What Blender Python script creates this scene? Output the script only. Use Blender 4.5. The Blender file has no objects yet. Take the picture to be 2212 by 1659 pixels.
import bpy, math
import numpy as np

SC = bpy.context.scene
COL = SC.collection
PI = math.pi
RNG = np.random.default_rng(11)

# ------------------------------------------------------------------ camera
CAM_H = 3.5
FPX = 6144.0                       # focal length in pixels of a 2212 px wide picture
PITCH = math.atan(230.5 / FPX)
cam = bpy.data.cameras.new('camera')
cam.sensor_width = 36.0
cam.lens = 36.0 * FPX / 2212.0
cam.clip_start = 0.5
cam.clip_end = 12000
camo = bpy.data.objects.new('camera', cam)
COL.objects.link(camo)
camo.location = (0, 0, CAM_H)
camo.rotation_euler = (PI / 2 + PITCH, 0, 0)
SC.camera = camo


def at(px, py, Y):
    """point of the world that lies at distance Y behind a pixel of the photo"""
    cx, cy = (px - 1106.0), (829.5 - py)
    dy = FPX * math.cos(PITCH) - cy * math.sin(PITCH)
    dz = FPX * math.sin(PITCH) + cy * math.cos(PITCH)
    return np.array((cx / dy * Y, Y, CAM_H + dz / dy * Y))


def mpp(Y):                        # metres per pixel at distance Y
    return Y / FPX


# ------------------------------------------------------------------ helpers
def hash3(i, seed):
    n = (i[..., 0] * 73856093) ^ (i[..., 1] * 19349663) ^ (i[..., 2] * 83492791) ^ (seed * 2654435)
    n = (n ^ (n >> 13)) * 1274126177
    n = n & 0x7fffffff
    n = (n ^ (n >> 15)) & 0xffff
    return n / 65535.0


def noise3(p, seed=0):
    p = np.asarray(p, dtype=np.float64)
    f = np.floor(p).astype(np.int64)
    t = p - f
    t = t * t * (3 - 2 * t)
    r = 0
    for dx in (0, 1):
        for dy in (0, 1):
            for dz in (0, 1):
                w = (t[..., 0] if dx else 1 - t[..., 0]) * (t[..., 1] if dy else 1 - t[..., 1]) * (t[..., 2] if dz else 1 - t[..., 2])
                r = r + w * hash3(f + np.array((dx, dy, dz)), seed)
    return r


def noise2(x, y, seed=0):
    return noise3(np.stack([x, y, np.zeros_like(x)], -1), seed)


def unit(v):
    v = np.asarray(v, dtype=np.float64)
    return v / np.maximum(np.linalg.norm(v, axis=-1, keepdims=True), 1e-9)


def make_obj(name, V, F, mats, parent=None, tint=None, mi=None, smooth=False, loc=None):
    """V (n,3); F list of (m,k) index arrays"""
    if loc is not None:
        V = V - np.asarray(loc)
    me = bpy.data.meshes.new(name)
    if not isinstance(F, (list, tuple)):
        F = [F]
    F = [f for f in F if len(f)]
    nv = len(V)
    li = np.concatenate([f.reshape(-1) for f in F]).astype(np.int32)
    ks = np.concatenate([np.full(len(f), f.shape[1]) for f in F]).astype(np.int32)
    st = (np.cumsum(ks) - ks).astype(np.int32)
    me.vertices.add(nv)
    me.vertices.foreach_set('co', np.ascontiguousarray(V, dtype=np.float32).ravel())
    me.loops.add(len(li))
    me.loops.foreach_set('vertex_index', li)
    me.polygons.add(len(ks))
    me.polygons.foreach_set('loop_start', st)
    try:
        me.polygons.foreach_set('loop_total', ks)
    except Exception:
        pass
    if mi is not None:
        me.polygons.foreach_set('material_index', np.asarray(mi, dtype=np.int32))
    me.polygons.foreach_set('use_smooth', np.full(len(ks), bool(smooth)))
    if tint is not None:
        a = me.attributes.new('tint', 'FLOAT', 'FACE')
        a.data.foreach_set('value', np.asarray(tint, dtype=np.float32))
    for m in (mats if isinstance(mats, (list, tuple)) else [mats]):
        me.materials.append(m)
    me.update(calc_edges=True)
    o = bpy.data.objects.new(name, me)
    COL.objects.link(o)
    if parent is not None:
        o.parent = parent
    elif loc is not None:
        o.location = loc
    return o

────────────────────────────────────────

Your task is to transcribe the material exactly.

What Blender Python script creates this scene? Output the script only. Use Blender 4.5. The Blender file has no objects yet. Take the picture to be 2212 by 1659 pixels.
import bpy, math
import numpy as np

SC = bpy.context.scene
COL = SC.collection
PI = math.pi
RNG = np.random.default_rng(11)

# ------------------------------------------------------------------ camera
CAM_H = 3.5
FPX = 6144.0                       # focal length in pixels of a 2212 px wide picture
PITCH = math.atan(230.5 / FPX)
cam = bpy.data.cameras.new('camera')
cam.sensor_width = 36.0
cam.lens = 36.0 * FPX / 2212.0
cam.clip_start = 0.5
cam.clip_end = 12000
camo = bpy.data.objects.new('camera', cam)
COL.objects.link(camo)
camo.location = (0, 0, CAM_H)
camo.rotation_euler = (PI / 2 + PITCH, 0, 0)
SC.camera = camo


def at(px, py, Y):
    """point of the world that lies at distance Y behind a pixel of the photo"""
    cx, cy = (px - 1106.0), (829.5 - py)
    dy = FPX * math.cos(PITCH) - cy * math.sin(PITCH)
    dz = FPX * math.sin(PITCH) + cy * math.cos(PITCH)
    return np.array((cx / dy * Y, Y, CAM_H + dz / dy * Y))


def mpp(Y):                        # metres per pixel at distance Y
    return Y / FPX


# ------------------------------------------------------------------ helpers
def hash3(i, seed):
    n = (i[..., 0] * 73856093) ^ (i[..., 1] * 19349663) ^ (i[..., 2] * 83492791) ^ (seed * 2654435)
    n = (n ^ (n >> 13)) * 1274126177
    n = n & 0x7fffffff
    n = (n ^ (n >> 15)) & 0xffff
    return n / 65535.0


def noise3(p, seed=0):
    p = np.asarray(p, dtype=np.float64)
    f = np.floor(p).astype(np.int64)
    t = p - f
    t = t * t * (3 - 2 * t)
    r = 0
    for dx in (0, 1):
        for dy in (0, 1):
            for dz in (0, 1):
                w = (t[..., 0] if dx else 1 - t[..., 0]) * (t[..., 1] if dy else 1 - t[..., 1]) * (t[..., 2] if dz else 1 - t[..., 2])
                r = r + w * hash3(f + np.array((dx, dy, dz)), seed)
    return r


def noise2(x, y, seed=0):
    return noise3(np.stack([x, y, np.zeros_like(x)], -1), seed)


def unit(v):
    v = np.asarray(v, dtype=np.float64)
    return v / np.maximum(np.linalg.norm(v, axis=-1, keepdims=True), 1e-9)


def make_obj(name, V, F, mats, parent=None, tint=None, mi=None, smooth=False, loc=None):
    """V (n,3); F list of (m,k) index arrays"""
    if loc is not None:
        V = V - np.asarray(loc)
    me = bpy.data.meshes.new(name)
    if not isinstance(F, (list, tuple)):
        F = [F]
    F = [f for f in F if len(f)]
    nv = len(V)
    li = np.concatenate([f.reshape(-1) for f in F]).astype(np.int32)
    ks = np.concatenate([np.full(len(f), f.shape[1]) for f in F]).astype(np.int32)
    st = (np.cumsum(ks) - ks).astype(np.int32)
    me.vertices.add(nv)
    me.vertices.foreach_set('co', np.ascontiguousarray(V, dtype=np.float32).ravel())
    me.loops.add(len(li))
    me.loops.foreach_set('vertex_index', li)
    me.polygons.add(len(ks))
    me.polygons.foreach_set('loop_start', st)
    try:
        me.polygons.foreach_set('loop_total', ks)
    except Exception:
        pass
    if mi is not None:
        me.polygons.foreach_set('material_index', np.asarray(mi, dtype=np.int32))
    me.polygons.foreach_set('use_smooth', np.full(len(ks), bool(smooth)))
    if tint is not None:
        a = me.attributes.new('tint', 'FLOAT', 'FACE')
        a.data.foreach_set('value', np.asarray(tint, dtype=np.float32))
    for m in (mats if isinstance(mats, (list, tuple)) else [mats]):
        me.materials.append(m)
    me.update(calc_edges=True)
    o = bpy.data.objects.new(name, me)
    COL.objects.link(o)
    if parent is not None:
        o.parent = parent
    elif loc is not None:
        o.location = loc
    return o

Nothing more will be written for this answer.